The Leipzig Music Trail is an easy way to explore the musicians who lived and worked in the city. The sites lie on a 5km stroll that winds through the city centre, marked by curved steel inserts in the ground. See the Bose Family HomeA C16th front home is one of the oldest buildings on the square outside St Thomas’s Church. The twin-aisled Ren­aissance entrance hall had imp­r­es­s­ive Tuscan columns and a portal with its porphyry Romanesque arch. The Bach family later lived across the street in St Thomas’ School, now demolished.

Bose Haus, Leipzig
now the Johann Sebastian Bach Museum


In 1710, the home was acquired by Georg Heinrich Bose, an af­f­luent manufact­urer of gold and silver products, who had it turned into a prest­igious Baroque merchant’s residence. The side wings and back building were newly erected by the Bose family. The façade of the front building has a two-storey bay window. In the rear build­ing, Bose installed a magnificent banqueting/concert hall, fitted with wall mirrors, a musicians’ gallery and a movable ceiling painting.

In 1745 Bose’s son-in-law Johann Zacharias Richter acquired the parental home, adding an extensive art collection of his own, and opening it to the public. From 1765 it was opened to connois­s­eurs on one afternoon each week for two hours. Among the celebrities who viewed the art treasures were Moses Mendels­sohn, Christoph Martin Wieland, Johann Wolfgang von Goethe, Johann Heinrich Wilhelm Tischbein and Jean Paul. The collection remained with the family until it was sold by auction in 1810. Some of these paintings are in Leipzig Museum of Fine Arts today.

In 1893, the instrument collector Paul de Wit opened a private mus­eum of music history in the old Bose House. Apart from hist­or­ical music instruments, the Paul de Wit's Museum of Mus­ic History gathered musical manuscripts, letters and port­raits of composers and instrument makers. Until de Wit’s death in 1925, the house was a meeting place for instrument makers, artists and publishers.

In 1973 the director of the Bach Archive erected a small Bach mem­orial in the Bose House entrance hall. Ex­tensive reconstruction took place in March 1985, then the Bach Archive was moved into what was now called the Johann Sebastian Bach Museum Leipzig. The first permanent exhibition was spread across four display rooms on one floor of the front building, as well as two small rooms for temporary exhibitions. More extension was added to the museum in 2000 and in 2008–2010, by including some of the neighbouring building at the back of the baroque courtyard.

Today its twelve thematically structured ex­hib­ition rooms are dedicated to the life/works of JS Bach, his family and to researching his rare original manuscripts. Displays include a double bass played in Bach’s orch­es­tra, surv­iv­ing furniture from his pers­on­al house­hold and Bach’s organ console from Leip­zig’s St John’s Church which he played in the 1740s.

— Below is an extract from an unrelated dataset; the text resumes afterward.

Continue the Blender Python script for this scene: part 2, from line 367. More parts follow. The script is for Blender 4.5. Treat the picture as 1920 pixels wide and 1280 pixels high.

Two exhibition rooms in the Johann Sebastian Bach Museum


Felix Mendelssohn Bartholdy (1809-47) was born in Hamburg. He was the nephew of the philosopher Moses Mendelssohn and was one of the finest figures ever to emerge in the 19th century music world.  In Feb 1827 the première of his Symphony in C Minor at the Gewand­haus became the first public performance of his works in Leipzig. As Leipzig's important Gewandhaus Kapellmeister, Felix was resp­onsible for reforming the musical life of the city, instigating the “Bach Renaissance” in Germany. During his years in Leip­zig he worked hard to turn the orch­est­ra into one of the best in Europe. He shared in the founding of the Leip­zig Conservatory in 1843, and was very pleased that the first permanent staff included Robert Schumann. 

Mendelssohn Museum, Leipzig


The late-classical building houses the Mendelssohn Museum which was first opened to visitors in 1997. The composer lived here from 1835 until his death, and his study and salon, where Wagner, Schum­ann and Berlioz visited, have been faithfully rest­or­ed. Sun­day morning con­certs are still held today in the renovated music salon.

Until March 2013, the offices of the University of Leipzig’s Music Faculty were located in the building and the music branch of the University Library as well. Then the extended Mendelssohn House reopened in 2014 with a new floor. Since October 2017, the world's only permanent exhibition about Felix’s talented older sister Fanny Hensel can be found in a number of rooms.